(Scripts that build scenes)
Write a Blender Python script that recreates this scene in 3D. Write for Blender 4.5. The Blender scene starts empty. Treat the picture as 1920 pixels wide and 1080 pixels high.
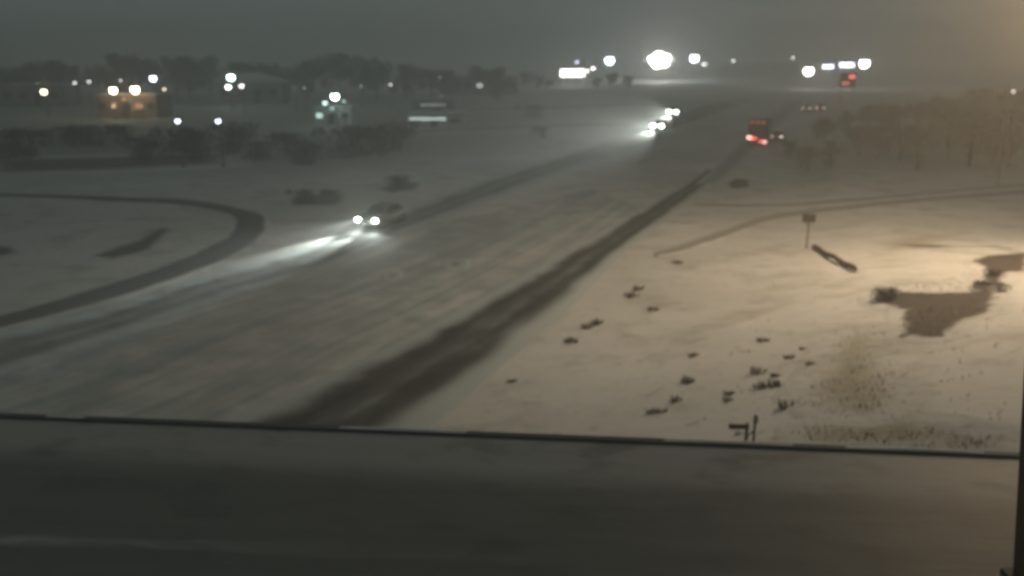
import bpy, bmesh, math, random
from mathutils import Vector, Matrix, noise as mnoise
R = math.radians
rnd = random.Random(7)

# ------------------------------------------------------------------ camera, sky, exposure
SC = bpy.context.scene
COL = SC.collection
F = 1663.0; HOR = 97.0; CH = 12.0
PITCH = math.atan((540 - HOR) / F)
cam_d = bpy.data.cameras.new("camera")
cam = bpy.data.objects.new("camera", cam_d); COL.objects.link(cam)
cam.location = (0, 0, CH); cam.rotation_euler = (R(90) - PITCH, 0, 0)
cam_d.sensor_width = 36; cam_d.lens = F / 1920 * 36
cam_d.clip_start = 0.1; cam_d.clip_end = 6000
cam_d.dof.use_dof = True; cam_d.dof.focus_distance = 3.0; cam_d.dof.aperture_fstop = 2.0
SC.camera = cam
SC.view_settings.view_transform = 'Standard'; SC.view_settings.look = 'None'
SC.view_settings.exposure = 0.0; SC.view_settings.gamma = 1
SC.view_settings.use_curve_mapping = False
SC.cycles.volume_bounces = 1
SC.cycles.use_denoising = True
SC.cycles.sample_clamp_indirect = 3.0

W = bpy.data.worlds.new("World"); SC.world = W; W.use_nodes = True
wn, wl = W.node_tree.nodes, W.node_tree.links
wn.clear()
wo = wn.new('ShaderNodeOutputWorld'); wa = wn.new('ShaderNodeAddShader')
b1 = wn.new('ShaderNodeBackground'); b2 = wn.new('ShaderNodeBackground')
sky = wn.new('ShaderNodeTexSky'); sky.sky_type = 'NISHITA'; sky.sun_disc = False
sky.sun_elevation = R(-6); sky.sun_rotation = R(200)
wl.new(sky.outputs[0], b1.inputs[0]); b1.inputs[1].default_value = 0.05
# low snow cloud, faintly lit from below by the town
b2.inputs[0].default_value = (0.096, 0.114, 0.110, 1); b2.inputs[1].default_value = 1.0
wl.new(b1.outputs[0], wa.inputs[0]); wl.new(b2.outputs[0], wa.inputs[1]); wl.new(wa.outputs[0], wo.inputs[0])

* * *

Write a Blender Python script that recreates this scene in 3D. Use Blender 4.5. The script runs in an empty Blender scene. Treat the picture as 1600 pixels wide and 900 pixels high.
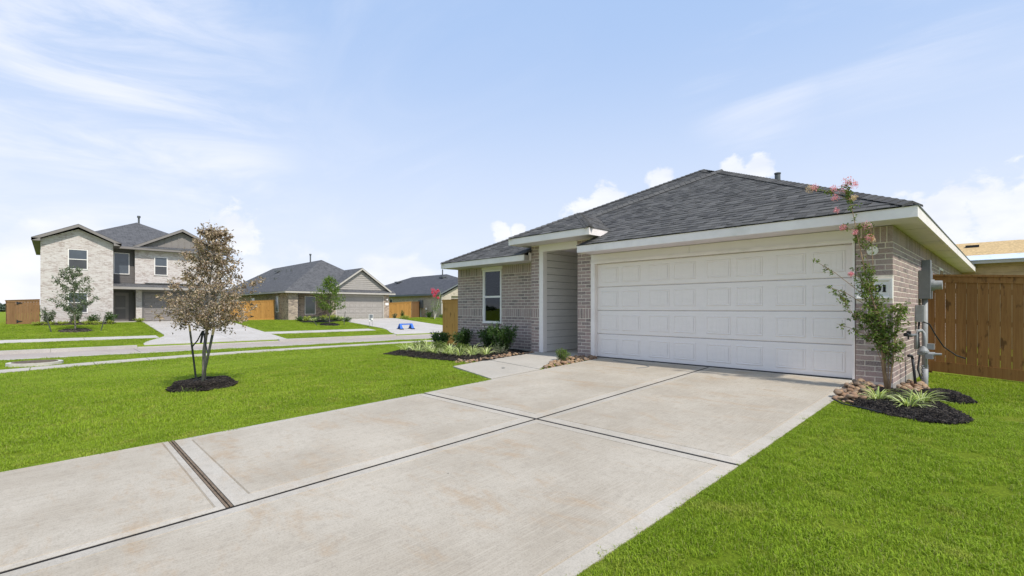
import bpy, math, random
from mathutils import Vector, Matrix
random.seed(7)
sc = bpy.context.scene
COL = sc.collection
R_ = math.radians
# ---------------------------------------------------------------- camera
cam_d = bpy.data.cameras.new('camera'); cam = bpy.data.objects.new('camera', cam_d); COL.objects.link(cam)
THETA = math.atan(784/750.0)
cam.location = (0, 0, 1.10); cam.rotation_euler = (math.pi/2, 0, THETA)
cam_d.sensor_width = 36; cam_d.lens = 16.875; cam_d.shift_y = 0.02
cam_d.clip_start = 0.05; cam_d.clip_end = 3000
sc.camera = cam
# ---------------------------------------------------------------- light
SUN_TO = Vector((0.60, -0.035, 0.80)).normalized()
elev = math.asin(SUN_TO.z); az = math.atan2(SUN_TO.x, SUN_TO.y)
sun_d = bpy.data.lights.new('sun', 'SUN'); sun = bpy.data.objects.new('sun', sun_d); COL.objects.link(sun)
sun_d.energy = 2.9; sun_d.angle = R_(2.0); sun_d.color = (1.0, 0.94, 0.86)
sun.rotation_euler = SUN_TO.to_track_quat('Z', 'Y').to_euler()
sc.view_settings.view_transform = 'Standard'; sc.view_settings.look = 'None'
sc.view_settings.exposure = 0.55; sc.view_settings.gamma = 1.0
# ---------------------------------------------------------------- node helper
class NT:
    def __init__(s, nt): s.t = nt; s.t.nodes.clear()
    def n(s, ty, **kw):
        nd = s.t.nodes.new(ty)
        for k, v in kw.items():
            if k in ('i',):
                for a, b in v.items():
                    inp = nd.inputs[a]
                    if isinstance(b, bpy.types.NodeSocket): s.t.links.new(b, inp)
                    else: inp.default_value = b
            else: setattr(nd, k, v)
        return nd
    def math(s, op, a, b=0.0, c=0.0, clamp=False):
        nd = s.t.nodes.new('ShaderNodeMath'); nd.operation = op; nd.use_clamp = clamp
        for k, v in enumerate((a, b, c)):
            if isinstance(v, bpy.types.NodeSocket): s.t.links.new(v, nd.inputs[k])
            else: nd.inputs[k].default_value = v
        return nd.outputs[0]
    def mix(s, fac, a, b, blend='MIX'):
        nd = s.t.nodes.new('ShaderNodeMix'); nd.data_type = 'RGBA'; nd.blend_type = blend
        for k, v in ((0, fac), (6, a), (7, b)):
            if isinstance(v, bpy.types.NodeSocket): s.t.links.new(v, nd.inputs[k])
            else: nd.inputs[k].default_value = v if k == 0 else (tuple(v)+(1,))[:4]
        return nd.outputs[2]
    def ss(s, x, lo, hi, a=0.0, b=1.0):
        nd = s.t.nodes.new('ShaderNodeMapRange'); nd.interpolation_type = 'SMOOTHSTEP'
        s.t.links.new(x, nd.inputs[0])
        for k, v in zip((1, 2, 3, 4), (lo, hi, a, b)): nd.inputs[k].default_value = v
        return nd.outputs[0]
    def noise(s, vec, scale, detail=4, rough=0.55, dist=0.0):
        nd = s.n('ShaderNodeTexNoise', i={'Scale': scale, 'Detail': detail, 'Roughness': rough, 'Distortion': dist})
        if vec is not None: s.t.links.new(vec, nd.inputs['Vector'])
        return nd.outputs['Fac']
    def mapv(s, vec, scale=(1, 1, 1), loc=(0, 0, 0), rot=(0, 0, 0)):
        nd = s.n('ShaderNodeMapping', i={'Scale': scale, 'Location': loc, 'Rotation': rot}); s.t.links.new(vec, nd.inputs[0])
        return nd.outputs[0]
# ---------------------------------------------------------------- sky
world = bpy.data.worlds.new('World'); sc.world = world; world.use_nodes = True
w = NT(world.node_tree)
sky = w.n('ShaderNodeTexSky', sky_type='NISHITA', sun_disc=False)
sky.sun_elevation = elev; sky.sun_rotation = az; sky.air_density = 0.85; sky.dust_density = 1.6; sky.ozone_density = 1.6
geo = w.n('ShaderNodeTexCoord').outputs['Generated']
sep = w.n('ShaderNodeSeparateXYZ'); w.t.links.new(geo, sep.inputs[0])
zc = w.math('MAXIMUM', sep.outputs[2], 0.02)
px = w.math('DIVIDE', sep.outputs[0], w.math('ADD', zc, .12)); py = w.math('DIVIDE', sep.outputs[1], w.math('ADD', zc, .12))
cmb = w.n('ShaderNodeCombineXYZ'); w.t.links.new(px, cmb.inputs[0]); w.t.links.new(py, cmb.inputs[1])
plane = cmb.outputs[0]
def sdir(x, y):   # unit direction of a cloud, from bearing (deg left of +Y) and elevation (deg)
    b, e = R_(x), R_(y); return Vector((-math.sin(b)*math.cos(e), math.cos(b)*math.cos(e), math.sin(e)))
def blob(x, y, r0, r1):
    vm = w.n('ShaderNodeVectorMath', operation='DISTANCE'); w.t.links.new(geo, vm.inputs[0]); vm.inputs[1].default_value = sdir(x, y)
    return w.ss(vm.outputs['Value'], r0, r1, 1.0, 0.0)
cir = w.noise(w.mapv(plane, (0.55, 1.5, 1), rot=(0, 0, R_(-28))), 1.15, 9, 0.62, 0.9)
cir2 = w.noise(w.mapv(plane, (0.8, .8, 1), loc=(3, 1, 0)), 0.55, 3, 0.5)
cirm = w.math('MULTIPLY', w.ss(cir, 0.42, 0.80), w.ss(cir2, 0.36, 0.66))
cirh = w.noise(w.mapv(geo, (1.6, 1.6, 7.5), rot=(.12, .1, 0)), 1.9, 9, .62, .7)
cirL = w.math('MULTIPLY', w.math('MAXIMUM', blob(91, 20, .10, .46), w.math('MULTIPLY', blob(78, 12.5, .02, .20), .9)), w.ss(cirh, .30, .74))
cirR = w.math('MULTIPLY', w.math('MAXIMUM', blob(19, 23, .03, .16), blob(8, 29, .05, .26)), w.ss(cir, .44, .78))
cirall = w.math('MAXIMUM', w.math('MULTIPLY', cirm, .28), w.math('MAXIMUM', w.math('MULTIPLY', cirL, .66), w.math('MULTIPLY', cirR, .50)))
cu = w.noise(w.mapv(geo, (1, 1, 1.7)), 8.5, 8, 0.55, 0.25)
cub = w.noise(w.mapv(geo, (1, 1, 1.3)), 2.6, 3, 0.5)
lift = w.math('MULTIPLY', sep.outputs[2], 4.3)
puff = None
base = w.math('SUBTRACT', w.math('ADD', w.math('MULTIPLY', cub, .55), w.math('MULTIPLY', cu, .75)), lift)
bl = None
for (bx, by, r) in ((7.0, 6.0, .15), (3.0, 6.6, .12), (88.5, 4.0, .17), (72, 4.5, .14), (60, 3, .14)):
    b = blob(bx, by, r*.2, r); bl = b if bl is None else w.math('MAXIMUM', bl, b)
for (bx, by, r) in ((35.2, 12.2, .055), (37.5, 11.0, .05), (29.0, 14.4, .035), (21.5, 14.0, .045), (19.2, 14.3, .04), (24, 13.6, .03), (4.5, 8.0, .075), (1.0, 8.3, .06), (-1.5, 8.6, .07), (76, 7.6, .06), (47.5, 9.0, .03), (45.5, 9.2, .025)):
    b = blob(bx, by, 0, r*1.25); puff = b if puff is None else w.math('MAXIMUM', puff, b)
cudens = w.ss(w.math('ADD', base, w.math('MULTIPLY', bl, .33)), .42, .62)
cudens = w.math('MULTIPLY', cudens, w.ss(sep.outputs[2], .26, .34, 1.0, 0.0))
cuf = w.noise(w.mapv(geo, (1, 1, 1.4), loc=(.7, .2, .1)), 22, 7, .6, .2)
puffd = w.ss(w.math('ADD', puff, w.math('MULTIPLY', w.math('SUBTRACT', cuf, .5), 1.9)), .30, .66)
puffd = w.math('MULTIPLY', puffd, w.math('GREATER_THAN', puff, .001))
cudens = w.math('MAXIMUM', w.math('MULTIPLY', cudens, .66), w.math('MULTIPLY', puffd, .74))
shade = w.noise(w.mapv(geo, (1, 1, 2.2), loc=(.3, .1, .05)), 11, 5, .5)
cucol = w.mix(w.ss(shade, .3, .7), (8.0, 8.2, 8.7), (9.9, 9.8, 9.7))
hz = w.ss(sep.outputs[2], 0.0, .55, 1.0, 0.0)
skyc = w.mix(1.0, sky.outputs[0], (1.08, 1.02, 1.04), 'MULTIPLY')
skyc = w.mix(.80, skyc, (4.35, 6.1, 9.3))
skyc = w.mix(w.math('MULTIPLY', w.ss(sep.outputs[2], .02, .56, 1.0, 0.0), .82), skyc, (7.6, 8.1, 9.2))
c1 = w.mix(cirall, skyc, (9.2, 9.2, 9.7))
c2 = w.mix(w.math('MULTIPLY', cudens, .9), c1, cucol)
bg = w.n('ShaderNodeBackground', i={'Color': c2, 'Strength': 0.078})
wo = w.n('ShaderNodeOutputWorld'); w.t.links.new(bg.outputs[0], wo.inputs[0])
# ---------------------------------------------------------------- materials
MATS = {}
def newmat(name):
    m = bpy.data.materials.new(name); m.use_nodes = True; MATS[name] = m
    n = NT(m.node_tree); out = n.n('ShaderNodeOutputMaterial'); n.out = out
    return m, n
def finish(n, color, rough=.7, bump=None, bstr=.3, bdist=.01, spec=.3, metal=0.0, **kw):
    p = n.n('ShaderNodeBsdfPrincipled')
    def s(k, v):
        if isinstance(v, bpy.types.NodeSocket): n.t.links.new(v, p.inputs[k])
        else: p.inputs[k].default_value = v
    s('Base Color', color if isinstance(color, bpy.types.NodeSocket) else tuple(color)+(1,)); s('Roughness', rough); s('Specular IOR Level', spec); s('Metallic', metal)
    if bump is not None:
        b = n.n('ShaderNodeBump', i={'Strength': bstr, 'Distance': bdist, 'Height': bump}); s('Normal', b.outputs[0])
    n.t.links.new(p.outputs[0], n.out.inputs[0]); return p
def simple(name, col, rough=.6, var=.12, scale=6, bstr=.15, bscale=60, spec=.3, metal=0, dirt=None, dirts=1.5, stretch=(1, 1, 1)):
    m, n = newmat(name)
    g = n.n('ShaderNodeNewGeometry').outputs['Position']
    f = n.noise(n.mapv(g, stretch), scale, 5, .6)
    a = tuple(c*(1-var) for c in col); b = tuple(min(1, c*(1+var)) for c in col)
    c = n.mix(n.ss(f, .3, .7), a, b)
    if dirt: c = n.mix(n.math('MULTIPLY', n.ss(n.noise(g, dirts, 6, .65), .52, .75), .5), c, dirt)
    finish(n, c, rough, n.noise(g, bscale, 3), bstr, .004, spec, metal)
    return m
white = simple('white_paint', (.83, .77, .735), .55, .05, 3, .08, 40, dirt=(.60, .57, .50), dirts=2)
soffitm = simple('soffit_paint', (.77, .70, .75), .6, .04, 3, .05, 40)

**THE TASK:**
Leave the pictures out and print, exactly as written, every line from the one holding "1080 pixels high." down to the one holding "rnd = random.Random(7)", both of those included.

**FULL OUTPUT:**
Write a Blender Python script that recreates this scene in 3D. Write for Blender 4.5. The Blender scene starts empty. Treat the picture as 1920 pixels wide and 1080 pixels high.
import bpy, bmesh, math, random
from mathutils import Vector, Matrix, noise as mnoise
R = math.radians
rnd = random.Random(7)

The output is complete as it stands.